If you are running a red carpet service, storage is built in. These are your lights. You bring them, you install them, you take them down, and you store them until next year. The customer never touches the lights.
Storage also creates a lock-in effect. Customers whose lights are in your warehouse call you next year. They do not shop around. They do not switch contractors. Their lights are with you.
Storage Best Practices
- Wind all lights onto reels with bulbs and clips still attached (no tangled piles in bags)
- Label every reel: customer name, address, strand count, zip tie color codes, notes
- Store in a climate-controlled space if possible
- Inventory everything digitally — a simple spreadsheet works
- Contact customers by August to confirm next season's install
How Does Takedown Create Year-Round Revenue?
The Christmas light season has a natural off-season problem. October through January is busy. February through September is quiet. Takedown and storage help fill that gap. But you need to plan for it — January and February you do not have money coming in from new installs, so make sure you have money set aside from the busy season.
January-February: Takedown Revenue
Takedowns keep your crew working for 4 to 6 weeks after install season ends. If you can do 10 to 20 takedowns a day, that is significant revenue to carry you through the slow months.
March-April: Permanent Lighting Season
Spring is prime time for permanent lighting installations. Homeowners who saw their neighbors' lights all winter now want their own. Year-round systems sell best in spring and early summer. For more details, see our Christmas light installation pricing guide.
May-September: Planning and Prep
Use the off-season for marketing, quoting next season, and pre-ordering materials.

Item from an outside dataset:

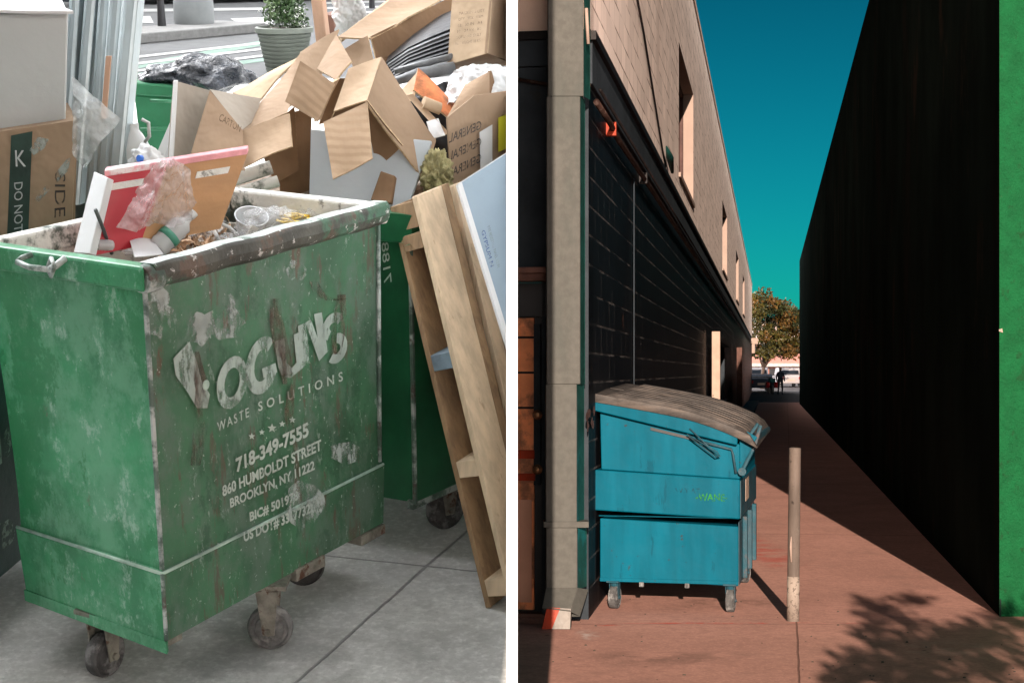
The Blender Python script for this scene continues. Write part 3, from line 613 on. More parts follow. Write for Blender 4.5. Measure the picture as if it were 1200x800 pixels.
# dent with bare metal
mb=MB(); cdd=fu(241,451); mb.lathe(cdd,n_,[(0,.014),(.003,.010),(.004,.0)],12); mb.build('torn_bolt',M['weld'],D)
for x,y,l in ((176,390,28),(181,380,60),(431,470,20),(429,400,40)):
    pass
# ---------------- second dumpster (behind, right)
p2=V((-.301,4.62,.17)); dL=V((-.109,.050,0)).normalized(); dB=V((.112,.152,0)).normalized()
D2=thing('dark_green_dumpster','darker green dumpster behind the main one, its corner beside the pallet','dumpster',(p2.x,p2.y,0),ML)
mb=MB(); hh=.90
b4=[p2,p2+dL*1.0,p2+dL*1.0+dB*.95,p2+dB*.95]; t4=[p+V((0,0,hh)) for p in b4]
i4=[t4[0]+(dL+dB)*.03,t4[1]+(-dL+dB)*.03,t4[2]-(dL+dB)*.03,t4[3]+(dL-dB)*.03]; f4=[p-V((0,0,.5)) for p in i4]
mb.add(b4+t4+i4+f4,[(0,1,2,3),(0,1,5,4),(1,2,6,5),(2,3,7,6),(3,0,4,7),(4,5,9,8),(5,6,10,9),(6,7,11,10),(7,4,8,11),(8,9,13,12),(9,10,14,13),(10,11,15,14),(11,8,12,15),(12,13,14,15)])
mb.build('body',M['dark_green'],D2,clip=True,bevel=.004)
mb=MB()
q4=[b4[0]-(dL+dB)*.018,b4[1]+(dL-dB)*.018,b4[2]+(dL+dB)*.018,b4[3]+(dB-dL)*.018]
for i in range(4):
    a,b=q4[i],q4[(i+1)%4]; e=(b-a); nn=V((-e.y,e.x,0)).normalized()*.05
    if nn.dot((b4[0]+b4[2])/2-a)<0: nn=-nn
    mb.pbox(a+V((0,0,hh-.075)),e,nn,(0,0,.085))
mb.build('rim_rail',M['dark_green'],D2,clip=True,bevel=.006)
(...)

Storage customers need August outreach to confirm bookings.
October-December: Install Season
Back to full production. With takedown bundled into every install as part of your red carpet service, you have already sold the January revenue before December starts.
What About Takedown-Only Customers?
Some homeowners installed their own lights or hired someone else. Now they need them taken down. This is when you charge $75 to $200 for the takedown. You did not install the lights. You do not know the layout. You do not know what clips were used. You are walking into someone else's work.
Takedown-only customers are also warm leads for next year's installation. Do great work. Leave a card. "Next year, let us handle the whole thing — our red carpet service covers everything from install to takedown."
Related Guides
- Christmas Light Installation Pricing Guide
- How to Hang Christmas Lights on a Roof
- Equipment List: Everything You Need
Frequently Asked Questions
How much should I charge for Christmas light takedown?
If takedown is part of your red carpet service, it is included in your $8 to $12 per foot pricing. If you are doing a takedown-only job where you did not install the lights, charge $75 to $200 depending on the size and complexity of the job.
Do you remove the bulbs and clips during takedown?
No. We do not remove the bulbs from the sockets. We do not remove the clips from the strand. Everything stays assembled as one unit. This is why pre-bulbing and pre-clipping your strands matters — the whole strand comes down and goes back up as one piece.
How do you label strands for next year?
Use colored zip ties. A small red zip tie on the right end marks the right side. A different color marks peaks. One red zip tie means first floor, two red zip ties means second floor. This system lets you reinstall quickly without guessing where each strand goes.
How many takedowns can you do in a day?
If you installed the lights correctly, you can take down 10 to 20 houses in a day. The key is clustering jobs geographically and having a system. If you are taking down someone else's installation, expect it to take longer.
Should I offer free takedown to win installation jobs?
No. Do not give away takedown for free. Include it in your red carpet service pricing. The customer gets one price that covers everything — install, lights, takedown, and storage. That is a complete service, and it is how you build a real business with repeat customers.